Furthermore, in considering the facts of the present matter in light of the foregoing discussion, this court is of the opinion that the activity of the state in clearing the trees around the Newport State Airport pursuant to Federal Aviation Regulations was discretionary in nature. In no way can such an activity be considered a task normally performed by a private citizen in the ordinary course of events. See Catone, supra. Therefore, because the actions of the state in this instance fall within the ambit of the public duty doctrine, the court finds that the state is immune from liability.

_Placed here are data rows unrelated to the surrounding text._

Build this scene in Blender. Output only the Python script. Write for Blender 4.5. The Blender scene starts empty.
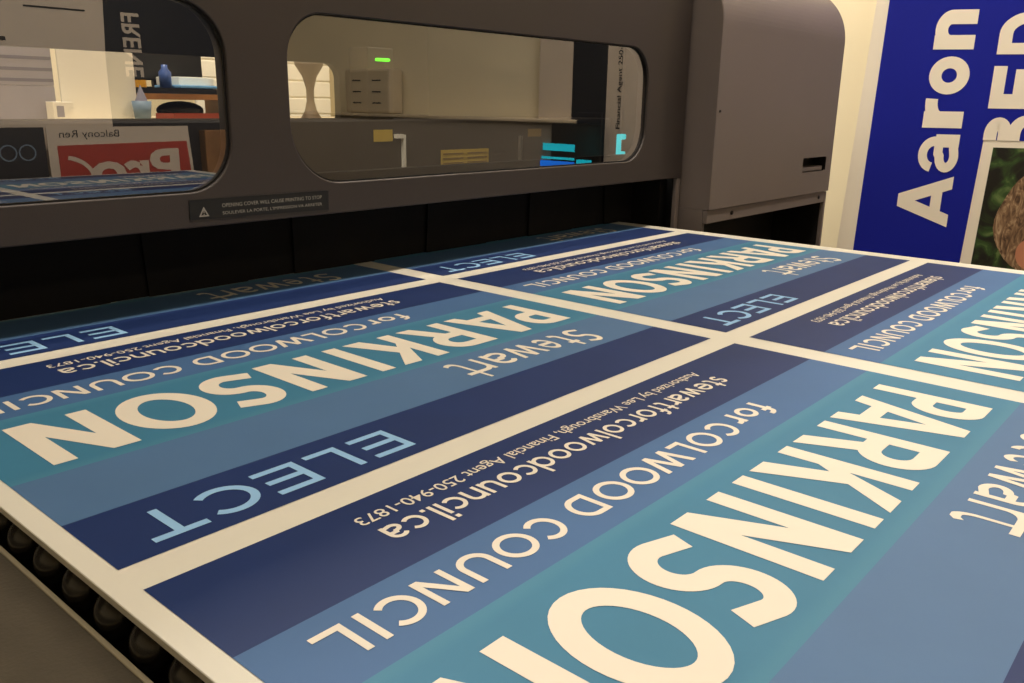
import bpy, bmesh, math, random
from math import sin, cos, pi, radians, sqrt
from mathutils import Vector, Matrix
random.seed(4)
S = bpy.context.scene
COL = S.collection

# ------------------------------------------------------------------ materials
def lin(c):
    return tuple(((x/255)/12.92 if x/255 <= .04045 else ((x/255+.055)/1.055)**2.4) for x in c)

def mat(name, rgb, rough=.5, spec=.5, metal=0., noise=0., nscale=8., emis=None, estr=0., bump=0., bscale=200., coat=0.):
    m = bpy.data.materials.new(name); m.use_nodes = True
    nt = m.node_tree; b = nt.nodes['Principled BSDF']
    col = (*lin(rgb), 1)
    b.inputs['Base Color'].default_value = col
    b.inputs['Roughness'].default_value = rough
    b.inputs['Specular IOR Level'].default_value = spec
    b.inputs['Metallic'].default_value = metal
    if coat: b.inputs['Coat Weight'].default_value = coat
    tc = nt.nodes.new('ShaderNodeTexCoord')
    n = nt.nodes.new('ShaderNodeTexNoise'); n.inputs['Scale'].default_value = nscale; n.inputs['Detail'].default_value = 5
    nt.links.new(tc.outputs['Object'], n.inputs['Vector'])
    if noise:
        mx = nt.nodes.new('ShaderNodeMix'); mx.data_type = 'RGBA'
        mr = nt.nodes.new('ShaderNodeMapRange'); mr.inputs['From Min'].default_value = .3; mr.inputs['From Max'].default_value = .7
        nt.links.new(n.outputs['Fac'], mr.inputs['Value']); nt.links.new(mr.outputs['Result'], mx.inputs['Factor'])
        mx.inputs['A'].default_value = (*[min(1, c*(1-noise)) for c in col[:3]], 1)
        mx.inputs['B'].default_value = (*[min(1, c*(1+noise)) for c in col[:3]], 1)
        nt.links.new(mx.outputs['Result'], b.inputs['Base Color'])
    if bump:
        n2 = nt.nodes.new('ShaderNodeTexNoise'); n2.inputs['Scale'].default_value = bscale
        nt.links.new(tc.outputs['Object'], n2.inputs['Vector'])
        bp = nt.nodes.new('ShaderNodeBump'); bp.inputs['Strength'].default_value = bump; bp.inputs['Distance'].default_value = .001
        nt.links.new(n2.outputs['Fac'], bp.inputs['Height']); nt.links.new(bp.outputs['Normal'], b.inputs['Normal'])
    if emis:
        b.inputs['Emission Color'].default_value = (*lin(emis), 1); b.inputs['Emission Strength'].default_value = estr
    return m

PR, PS = .6, .3
M = dict(
 board=mat('sheet white plastic', (206,202,189), .62, .3, noise=.015),
 ink_navy=mat('ink navy', (18,41,90), PR, PS, noise=.06, nscale=14),
 ink_blue=mat('ink mid blue', (72,104,142), PR, PS, noise=.04, nscale=14),
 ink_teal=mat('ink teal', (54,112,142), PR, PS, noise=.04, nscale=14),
 ink_slate=mat('ink slate blue', (62,96,140), PR, PS, noise=.04, nscale=14),
 ink_white=mat('bare sheet lettering', (214,206,191), .62, .3),
 ink_light=mat('ink light blue', (136,178,216), PR, PS),
 panel=mat('printer brown grey paint', (56,49,47), .38, .45, noise=.05, nscale=5, bump=.15, bscale=900),
 house=mat('printer housing paint', (112,102,97), .42, .45, noise=.04, nscale=4, bump=.15, bscale=900),
 dark=mat('printer interior black', (16,14,13), .6, .3, noise=.2),
 inner=mat('printer interior beam', (50,45,42), .5, .4, noise=.1),
 rubber=mat('curtain rubber', (13,11,10), .7, .2, noise=.3, nscale=20),
 screw=mat('screw black', (22,20,20), .35, .5, metal=.6),
 roller=mat('roller black plastic', (30,27,24), .26, .6, noise=.2, nscale=60),
 rail=mat('rail grey paint', (72,65,53), .55, .4, noise=.12, nscale=40, bump=.3, bscale=500),
 railedge=mat('rail bare metal edge', (190,178,150), .35, .5, metal=.5),
 metal=mat('brushed aluminium', (150,146,138), .35, .5, metal=.8),
 yellow=mat('yellow warning label', (206,176,70), .5, .4, noise=.08, nscale=60),
 yellowd=mat('label print', (140,112,50), .5, .4),
 label=mat('black label', (14,13,13), .4, .5),
 labeltxt=mat('label white print', (150,145,138), .5, .4),
 wall=mat('cream painted wall', (238,226,194), .8, .2, noise=.03, nscale=3),
 wallg=mat('grey painted wall', (150,142,130), .8, .2, noise=.05, nscale=3),
 ceil=mat('ceiling', (205,198,184), .9, .1, noise=.03),
 floor=mat('grey concrete floor', (110,104,96), .6, .4, noise=.2, nscale=3),
 signblue=mat('sign royal blue', (12,25,146), .6, .25, noise=.06, nscale=3),
 boardcream=mat('board cream', (214,200,180), .5, .4, noise=.02),
 signwhite=mat('sign white', (242,232,214), .5, .4, noise=.02),
 red=mat('sign red', (172,56,46), .45, .4, noise=.04),
 black=mat('matte black', (16,16,18), .5, .4),
 navyd=mat('dark navy board', (12,20,34), .45, .4),
 wood=mat('wood', (146,104,62), .5, .4, noise=.25, nscale=12),
 paper=mat('white paper', (240,236,222), .7, .3, noise=.03),
 carton=mat('grey carton', (128,126,142), .7, .3, noise=.08),
 cartblue=mat('carton blue stripe', (30,36,82), .7, .3),
 bluem=mat('blue plastic', (60,88,150), .4, .5),
 skyb=mat('pale blue sheet', (120,176,224), .5, .4),
 green=mat('green sheet', (84,160,120), .5, .4),
 bin=mat('grey blue bin', (112,132,150), .5, .4),
 redtray=mat('red brown tray', (150,66,48), .5, .4),
 brown=mat('brown grey', (98,84,68), .5, .4, noise=.15, nscale=20),
 tape=mat('yellow tape', (220,160,40), .4, .5),
 desk=mat('desk top cream', (205,190,160), .5, .4, noise=.05),
 skin=mat('printed skin', (196,132,100), .5, .4, noise=.12, nscale=14),
 led=mat('green lamp', (60,220,40), .4, .5, emis=(90,255,30), estr=2.2),
 teal=mat('cyan glow', (20,150,170), .4, .5, emis=(20,190,205), estr=1.6),
 uvb=mat('blue lamp', (20,90,190), .4, .5, emis=(30,120,235), estr=1.6),
 lamp=mat('lamp diffuser', (250,245,235), .5, .2, emis=(255,236,205), estr=6.),
)
# printed photograph of greenery
def greenery():
    m = bpy.data.materials.new('printed greenery'); m.use_nodes = True; nt = m.node_tree; b = nt.nodes['Principled BSDF']
    tc = nt.nodes.new('ShaderNodeTexCoord'); mp = nt.nodes.new('ShaderNodeMapping'); mp.inputs['Scale'].default_value = (1, 1.7, 1)
    w = nt.nodes.new('ShaderNodeTexNoise'); w.inputs['Scale'].default_value = 16; w.inputs['Detail'].default_value = 4; w.inputs['Distortion'].default_value = 1.6
    nt.links.new(tc.outputs['Object'], mp.inputs['Vector']); nt.links.new(mp.outputs['Vector'], w.inputs['Vector'])
    r = nt.nodes.new('ShaderNodeValToRGB'); e = r.color_ramp.elements
    e[0].position = .40; e[0].color = (*lin((22,20,16)), 1); e[1].position = .74; e[1].color = (*lin((108,128,74)), 1)
    k = r.color_ramp.elements.new(.5); k.color = (*lin((36,46,24)), 1); k = r.color_ramp.elements.new(.6); k.color = (*lin((52,78,36)), 1)
    nt.links.new(w.outputs['Fac'], r.inputs['Fac']); nt.links.new(r.outputs['Color'], b.inputs['Base Color'])
    b.inputs['Roughness'].default_value = .45
    return m
def hairmat():
    m = bpy.data.materials.new('printed brown hair'); m.use_nodes = True; nt = m.node_tree; b = nt.nodes['Principled BSDF']
    tc = nt.nodes.new('ShaderNodeTexCoord'); mp = nt.nodes.new('ShaderNodeMapping'); mp.inputs['Rotation'].default_value = (0, .5, 0); mp.inputs['Scale'].default_value = (1, 1, .35)
    w = nt.nodes.new('ShaderNodeTexNoise'); w.inputs['Scale'].default_value = 60; w.inputs['Detail'].default_value = 6; w.inputs['Distortion'].default_value = 2.5
    nt.links.new(tc.outputs['Object'], mp.inputs['Vector']); nt.links.new(mp.outputs['Vector'], w.inputs['Vector'])
    r = nt.nodes.new('ShaderNodeValToRGB'); e = r.color_ramp.elements
    e[0].position = .32; e[0].color = (*lin((70,48,34)), 1); e[1].position = .72; e[1].color = (*lin((196,168,132)), 1)
    k = r.color_ramp.elements.new(.52); k.color = (*lin((134,104,76)), 1)
    nt.links.new(w.outputs['Fac'], r.inputs['Fac']); nt.links.new(r.outputs['Color'], b.inputs['Base Color'])
    b.inputs['Roughness'].default_value = .5
    return m
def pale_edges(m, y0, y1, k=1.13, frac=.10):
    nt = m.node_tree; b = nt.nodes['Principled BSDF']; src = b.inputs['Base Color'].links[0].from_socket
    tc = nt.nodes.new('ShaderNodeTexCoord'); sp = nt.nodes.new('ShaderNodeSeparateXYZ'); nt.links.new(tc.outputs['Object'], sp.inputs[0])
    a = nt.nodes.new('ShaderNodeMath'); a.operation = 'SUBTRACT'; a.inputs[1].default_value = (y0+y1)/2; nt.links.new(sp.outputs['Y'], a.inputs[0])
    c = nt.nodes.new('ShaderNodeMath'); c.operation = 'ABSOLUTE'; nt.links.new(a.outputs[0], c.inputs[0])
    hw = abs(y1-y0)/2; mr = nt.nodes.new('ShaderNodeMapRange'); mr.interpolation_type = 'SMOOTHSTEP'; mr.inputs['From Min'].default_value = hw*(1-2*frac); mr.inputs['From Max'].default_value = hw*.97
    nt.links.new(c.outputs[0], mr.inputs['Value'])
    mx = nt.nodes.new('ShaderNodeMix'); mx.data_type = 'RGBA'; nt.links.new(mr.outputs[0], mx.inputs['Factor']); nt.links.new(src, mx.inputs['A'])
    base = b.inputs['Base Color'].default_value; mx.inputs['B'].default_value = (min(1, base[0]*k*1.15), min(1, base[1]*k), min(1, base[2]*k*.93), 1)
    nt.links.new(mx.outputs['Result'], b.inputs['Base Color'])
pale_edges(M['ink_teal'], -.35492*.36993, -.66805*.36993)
M['green_pic'] = greenery(); M['hair_pic'] = hairmat()
def glassmat():
    m = bpy.data.materials.new('smoked pane'); m.use_nodes = True; nt = m.node_tree; nt.nodes.clear()
    o = nt.nodes.new('ShaderNodeOutputMaterial'); mx = nt.nodes.new('ShaderNodeMixShader')
    t = nt.nodes.new('ShaderNodeBsdfTransparent'); t.inputs['Color'].default_value = (.86, .82, .74, 1)
    g = nt.nodes.new('ShaderNodeBsdfGlossy'); g.inputs['Roughness'].default_value = .0; g.inputs['Color'].default_value = (.98, .97, 1, 1)
    f = nt.nodes.new('ShaderNodeFresnel'); f.inputs['IOR'].default_value = 3.2
    nt.links.new(f.outputs['Fac'], mx.inputs['Fac']); nt.links.new(t.outputs[0], mx.inputs[1]); nt.links.new(g.outputs[0], mx.inputs[2])
    nt.links.new(mx.outputs[0], o.inputs['Surface'])
    return m
def clearmat():
    m = bpy.data.materials.new('pane inner face'); m.use_nodes = True; nt = m.node_tree; nt.nodes.clear()
    o = nt.nodes.new('ShaderNodeOutputMaterial'); t = nt.nodes.new('ShaderNodeBsdfTransparent'); t.inputs['Color'].default_value = (.95, .94, .92, 1)
    nt.links.new(t.outputs[0], o.inputs['Surface']); return m
M['glass'] = glassmat(); M['clear'] = clearmat()

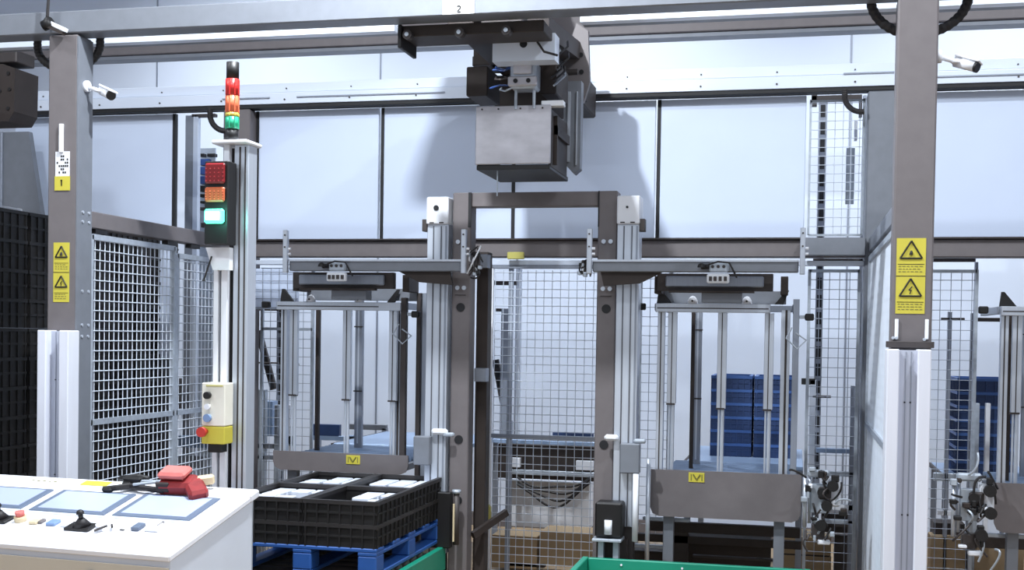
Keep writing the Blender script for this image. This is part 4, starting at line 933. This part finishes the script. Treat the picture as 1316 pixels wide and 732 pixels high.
# ------------------------------------------------------------------ motor unit at base of right upright
t = thing('motor_unit', 'black motor with white cylinder at foot of right portal upright', 'motor', (-1.07, 7.0, .3))
a = span(765, 645, 800, 690, 6.95)
bx('motor_case', 'black_plastic', t, a[0], a[1], 6.93, 7.06, a[2], a[3], c=.01)
MB().rod(((a[0]+a[1])/2, 6.93, a[2]+.02), ((a[0]+a[1])/2, 6.93, a[2]+.10), .022, 12).build('white_cylinder', 'white_paint', t, smooth=True)
bx('mount_plate', 'galvanised', t, a[0]-.01, a[1], 6.9, 7.05, a[2]-.02, a[2]-.005); MB().box(a[0]+.02, a[0]+.05, 6.94, 7.0, .30, a[2]-.02).box(a[1]-.05, a[1]-.02, 6.94, 7.0, .30, a[2]-.02).build('mount_leg', 'galvanised', t)
bx('mount_body', 'steel_brown', t, a[0], a[1]+.02, 7.0, 7.06, 0, a[2]-.02)
a = span(811, 610, 819, 697, 6.9)
o = MB().rod(((a[0]+a[1])/2, 6.95, a[2]), ((a[0]+a[1])/2, 6.95, a[3]), .016, 12).build('push_rod', 'white_paint', smooth=True); tag(o, 'white vertical push rod right of the black motor', 'rod')
a = span(828, 590, 836, 640, 7.1)
o = MB().rod(((a[0]+a[1])/2, 7.15, .3), ((a[0]+a[1])/2, 7.15, a[3]), .013, 12).build('push_rod', 'aluminium', smooth=True); tag(o, 'short aluminium rod at left edge of large grey board', 'rod')
# bottle like actuator near left upright foot
t = thing('pneumatic_actuator', 'slim grey actuator beside the foot of left portal upright', 'actuator', (-1.93, 6.98, .4))
a = span(580, 634, 590, 700, 6.98)
MB().rod(((a[0]+a[1])/2, 7.0, a[2]), ((a[0]+a[1])/2, 7.0, a[3]), .018, 12).build('cylinder', 'steel_dark', t, smooth=True); MB().rod(((a[0]+a[1])/2, 7.0, a[3]), ((a[0]+a[1])/2, 7.0, a[3]+.02), .026, 12).build('cap', 'galvanised', t, smooth=True)
MB().rod(((a[0]+a[1])/2-.01, 6.98, a[2]+.02), ((a[0]+a[1])/2-.01, 6.98, a[3]-.06), .006, 8).build('brass_rod', 'beige_button', t)
a = span(553, 632, 580, 668, 7.0)
o = MB().box(a[0], a[1], 6.99, 7.04, .45, a[3], .006).build('drive_box', 'black_plastic'); tag(o, 'black drive box between crates and left portal upright', 'box')
# scrap around the floor under machines
o = bg_frame('dark steel machine base in shadow below the large grey board', [(800, 690, 1030, 700, 'steel_brown'), (860, 676, 884, 740, 'steel_dark'), (880, 690, 990, 730, 'steel_brown', .3, .2), (810, 700, 860, 704, 'galvanised'), (890, 716, 1000, 719, 'steel_dark'), (806, 708, 870, 738, 'steel_brown', .2, .1)], 7.7, name='machine_base', cat='machine')
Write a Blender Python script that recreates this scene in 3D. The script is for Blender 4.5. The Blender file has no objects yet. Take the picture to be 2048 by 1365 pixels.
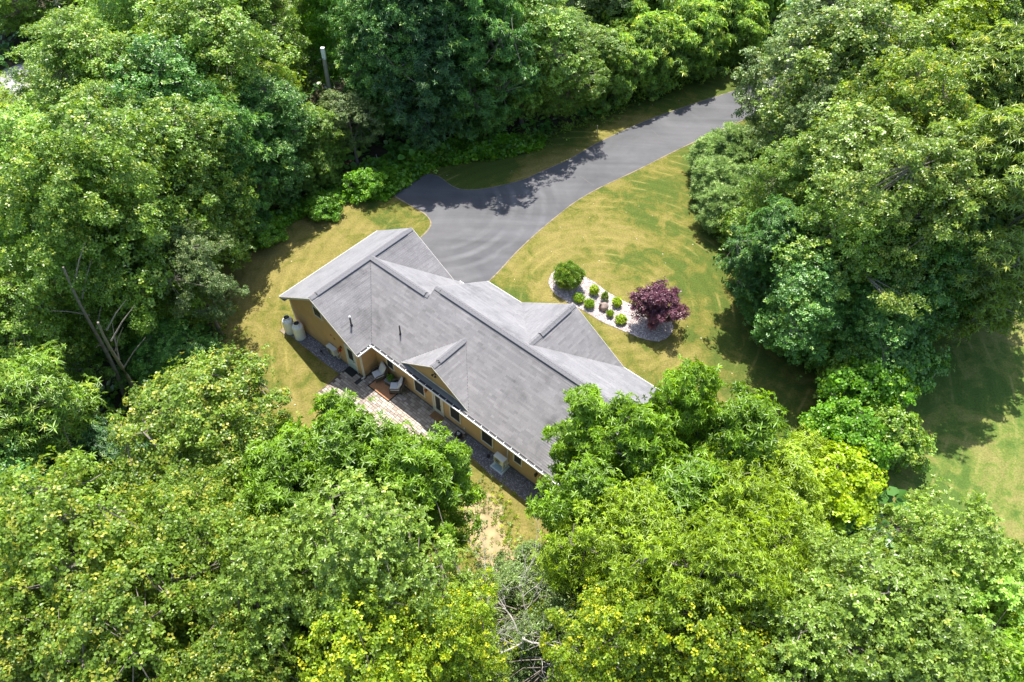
import bpy, bmesh, math, random
import numpy as np
from mathutils import Vector, Matrix

# ------------------------------------------------------------------ camera, world, sun, exposure
SC = bpy.context.scene
COL = SC.collection
CAM_PITCH, CAM_ROLL, F_PX, CAM_H = math.radians(49.582), math.radians(-1.601), 1485.078, 37.575
fw = Vector((0, math.cos(CAM_PITCH), -math.sin(CAM_PITCH)))
up0 = Vector((0, math.sin(CAM_PITCH), math.cos(CAM_PITCH)))
rt0 = Vector((1, 0, 0))
rt = rt0 * math.cos(CAM_ROLL) - up0 * math.sin(CAM_ROLL)
up = rt0 * math.sin(CAM_ROLL) + up0 * math.cos(CAM_ROLL)
cam_d = bpy.data.cameras.new('camera')
cam_d.sensor_width = 36
cam_d.lens = 36 * F_PX / 2048
cam_d.clip_start = 0.5
cam_d.clip_end = 3000
cam = bpy.data.objects.new('camera', cam_d)
COL.objects.link(cam)
cam.matrix_world = Matrix(((rt.x, up.x, -fw.x, 0), (rt.y, up.y, -fw.y, 0), (rt.z, up.z, -fw.z, CAM_H), (0, 0, 0, 1)))
SC.camera = cam

SUN_AZ, SUN_EL = math.radians(-4.7), math.radians(66.5)
world = bpy.data.worlds.new('World')
SC.world = world
world.use_nodes = True
wn = world.node_tree
sky = wn.nodes.new('ShaderNodeTexSky')
sky.sky_type = 'NISHITA'
sky.sun_disc = False
sky.sun_elevation = SUN_EL
sky.sun_rotation = SUN_AZ
sky.air_density = 1.0
sky.dust_density = 1.5
bg = wn.nodes['Background']
bg.inputs['Strength'].default_value = 0.15
wn.links.new(sky.outputs[0], bg.inputs[0])
sun_d = bpy.data.lights.new('sun', 'SUN')
sun_d.energy = 4.8
sun_d.angle = math.radians(0.5)
sun_d.color = (1.0, 0.955, 0.88)
sun = bpy.data.objects.new('sun', sun_d)
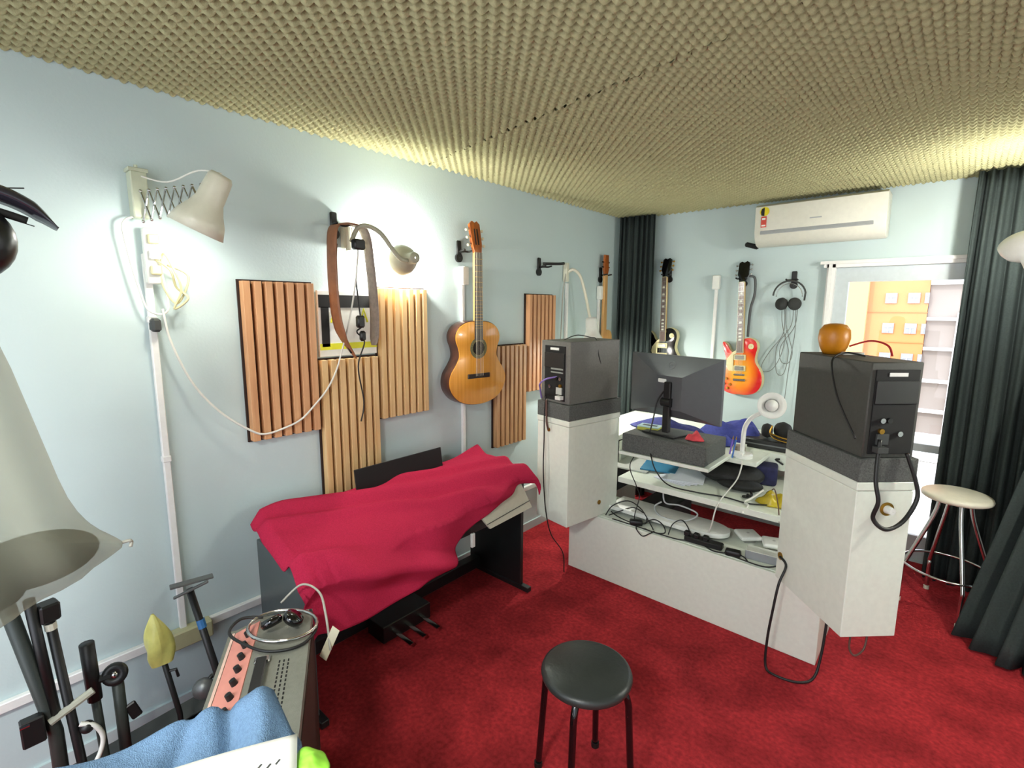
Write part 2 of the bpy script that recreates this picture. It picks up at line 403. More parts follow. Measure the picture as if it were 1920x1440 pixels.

Even if the court were to accept the argument that the simple act of removing trees is an act which a private citizen performs in the ordinary course of events, the court is not persuaded that there is a duty owed under a nuisance theory of liability to clear trees in any particular fashion. The court finds no precedent which supports the notion that an action will lie in tort for nuisance under the facts of the instant case.
Any violations of the clearing plan or any deviations by the state therefrom, would best be brought to the attention of a the appropriate administrative agency such as DEM, which originally approved the plan. The necessary corrective measures could then be implemented in such a manner as that agency sees fit.
In conclusion, viewing the allegations of the complaint in the light most favorable to the Plaintiffs, the court finds that Plaintiffs are not entitled to relief as the activity in question is both a governmental and discretionary one. Furthermore, the activity does not fall within the special duty doctrine as an exception to the public duty doctrine.
The court therefore grants RIDOT's motion to dismiss pursuant to R.C.P. 12(b)(6). Counsel are directed to prepare an order in conformity with this decision.